Mais si le reportage de Skynews était bidonné, le groupe Wagner existe bel et bien, le journal russe RBK — l'équivalent local des Échos chez nous — a d'ailleurs publié une enquête fouillée et peu complaisante à ce sujet. Selon ce média, cette société militaire (ou SMP) aurait engagé simultanément jusqu'à 1600 contractors en Syrie, sous contrôle du GRU, le renseignement militaire russe. Une situation délicate, car en Russie les SMP et autres groupes de mercenaires sont interdits par la loi, comme le souligne le général Patrick Desjardins, ancien patron des forces de sécurité de l'armée de l'air et maintenant attaché défense et consultant.
Les groupes OSN dirigés par Wagner et qui en fait sont un peu dans ce qu'étaient les groupes Slavoniques avant que leurs dirigeants ne soient emprisonnés en Russie ont mené des activités avec une organisation qui est interdite en Russie par la loi.
Une situation bien différente de celles des États-Unis qui encourage depuis longtemps ce type de société. La différence entre SMP et mercenaire, tenant essentiellement, selon le General Desjardins, au cadre légal dans lequel ces hommes sont employés… Aux Etats-Unis, notamment, les contractors se voient confier régulièrement des missions de combat défensives, mais aussi offensives, une situation impensable dans les cadres légaux français ou russes.
Il y a d'un côté un État comme les États-Unis qui dès 1946 conçoit et autorise l'émergence de sociétés privées en les finançant et en donnant des missions qui sont tout à fait dans un cadre "limite" et puis il y a d'un autre côté un pays comme la Russie dont la loi interdit ceci.
Ce n'est donc sans doute pas aux États-Unis de donner des leçons sur l'emploi des SMP, d'autant que Blackwater, pour ne citer que la plus célèbre, est à l'origine de nombreux dérapages et dommages collatéraux à l'encontre de la population civile irakienne. Le cas le plus connu: 17 civils tués dans une fusillade en Irak en 2007, pour laquelle 4 ex-employés de blackwater ont été condamnés aux États-Unis en 2015.
Rappelons qu'en 2011, en Afghanistan, le nombre de "contractors" était supérieur à celui des militaires US. En Irak, le ratio était de 1 pour 1,12 militaire.

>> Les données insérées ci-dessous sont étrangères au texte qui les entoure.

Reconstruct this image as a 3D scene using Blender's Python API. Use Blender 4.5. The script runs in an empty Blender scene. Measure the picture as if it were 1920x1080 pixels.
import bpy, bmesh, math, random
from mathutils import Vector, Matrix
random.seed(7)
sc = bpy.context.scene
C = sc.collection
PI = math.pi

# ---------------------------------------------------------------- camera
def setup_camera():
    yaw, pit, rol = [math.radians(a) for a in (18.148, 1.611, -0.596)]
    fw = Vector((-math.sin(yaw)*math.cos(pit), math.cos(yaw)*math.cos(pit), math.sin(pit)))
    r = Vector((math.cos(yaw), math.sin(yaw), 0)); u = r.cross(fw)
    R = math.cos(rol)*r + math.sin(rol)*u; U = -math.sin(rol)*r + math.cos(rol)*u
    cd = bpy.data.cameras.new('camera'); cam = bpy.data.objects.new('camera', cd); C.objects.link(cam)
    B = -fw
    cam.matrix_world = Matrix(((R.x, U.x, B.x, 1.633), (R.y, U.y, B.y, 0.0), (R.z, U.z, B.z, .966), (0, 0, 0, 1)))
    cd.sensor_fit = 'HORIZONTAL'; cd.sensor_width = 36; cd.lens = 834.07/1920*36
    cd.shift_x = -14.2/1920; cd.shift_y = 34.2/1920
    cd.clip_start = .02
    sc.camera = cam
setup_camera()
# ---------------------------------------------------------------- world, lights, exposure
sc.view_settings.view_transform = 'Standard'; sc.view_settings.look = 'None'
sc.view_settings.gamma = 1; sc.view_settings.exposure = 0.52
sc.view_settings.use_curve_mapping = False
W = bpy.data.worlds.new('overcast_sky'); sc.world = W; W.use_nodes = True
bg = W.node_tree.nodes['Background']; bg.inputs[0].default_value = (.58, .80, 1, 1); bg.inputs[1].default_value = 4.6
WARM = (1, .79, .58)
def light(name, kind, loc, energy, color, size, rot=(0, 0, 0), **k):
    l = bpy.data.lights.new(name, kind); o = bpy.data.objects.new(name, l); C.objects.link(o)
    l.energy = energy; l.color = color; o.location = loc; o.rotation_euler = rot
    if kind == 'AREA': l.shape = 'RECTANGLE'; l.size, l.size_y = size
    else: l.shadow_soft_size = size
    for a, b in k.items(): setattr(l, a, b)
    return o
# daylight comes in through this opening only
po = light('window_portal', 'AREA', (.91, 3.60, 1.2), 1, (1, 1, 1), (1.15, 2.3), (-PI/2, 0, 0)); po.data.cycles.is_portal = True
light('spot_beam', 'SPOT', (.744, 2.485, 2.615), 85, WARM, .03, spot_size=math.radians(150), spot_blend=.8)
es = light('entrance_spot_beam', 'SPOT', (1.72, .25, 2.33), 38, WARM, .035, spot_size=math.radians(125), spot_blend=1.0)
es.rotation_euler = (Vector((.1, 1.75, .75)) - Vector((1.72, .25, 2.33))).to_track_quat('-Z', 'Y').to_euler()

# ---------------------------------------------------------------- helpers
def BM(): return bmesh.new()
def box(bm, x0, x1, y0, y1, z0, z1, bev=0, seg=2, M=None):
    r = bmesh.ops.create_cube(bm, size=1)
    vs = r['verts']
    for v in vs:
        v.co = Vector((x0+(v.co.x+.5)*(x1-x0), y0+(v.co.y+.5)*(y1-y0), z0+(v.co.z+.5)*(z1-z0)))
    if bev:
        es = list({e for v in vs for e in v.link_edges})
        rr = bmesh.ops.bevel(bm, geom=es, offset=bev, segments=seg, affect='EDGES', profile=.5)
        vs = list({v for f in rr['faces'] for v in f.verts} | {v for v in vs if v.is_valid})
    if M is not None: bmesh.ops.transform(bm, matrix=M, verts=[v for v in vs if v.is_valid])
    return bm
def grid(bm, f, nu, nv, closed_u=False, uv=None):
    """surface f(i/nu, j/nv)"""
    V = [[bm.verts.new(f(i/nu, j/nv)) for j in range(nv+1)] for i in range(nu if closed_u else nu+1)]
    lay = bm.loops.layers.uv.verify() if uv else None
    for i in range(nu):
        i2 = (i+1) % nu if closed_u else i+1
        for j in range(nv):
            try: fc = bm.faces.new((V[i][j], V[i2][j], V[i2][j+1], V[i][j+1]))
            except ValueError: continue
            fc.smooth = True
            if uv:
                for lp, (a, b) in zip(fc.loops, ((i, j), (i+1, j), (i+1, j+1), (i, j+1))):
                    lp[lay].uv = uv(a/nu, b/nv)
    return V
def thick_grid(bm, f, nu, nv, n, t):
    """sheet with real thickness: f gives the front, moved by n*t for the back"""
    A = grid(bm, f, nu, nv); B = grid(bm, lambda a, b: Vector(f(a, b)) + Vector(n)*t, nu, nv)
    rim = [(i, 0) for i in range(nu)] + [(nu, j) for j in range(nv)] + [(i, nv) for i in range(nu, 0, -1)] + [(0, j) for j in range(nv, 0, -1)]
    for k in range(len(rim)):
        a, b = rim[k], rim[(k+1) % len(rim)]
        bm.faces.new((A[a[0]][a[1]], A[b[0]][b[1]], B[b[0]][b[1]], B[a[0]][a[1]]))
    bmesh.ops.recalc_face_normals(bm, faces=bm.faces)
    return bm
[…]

À quelles conditions autoriser les "affreux", comme on appelait les mercenaires, en France? Patrick Desjardin rappelle le cadre dans lequel réfléchissent politiques et militaires. Un véritable contrat de confiance:
Il y a nécessité d'avoir cette sorte de rapport de confiance ensuite ce respect, ce code d'éthique et ensuite cette capacité de l'État à vérifier, à contrôler les opérations.
Un précédent qui en amènera d'autres? À voir — tant le souvenir des "affreux", de Bob Denard et de ses opérations troubles — du coup de main au coup d'État — en Afrique, modèle notre perception sur la question.
La Russie est aussi partagée que nous sur la question. Certains mercenaires russes opérant en Syrie ont fini en prison, mais le renseignement militaire russe superviserait le groupe Wagner. Seuls les USA ont clairement tranché la question, en faveur de la privatisation de la guerre.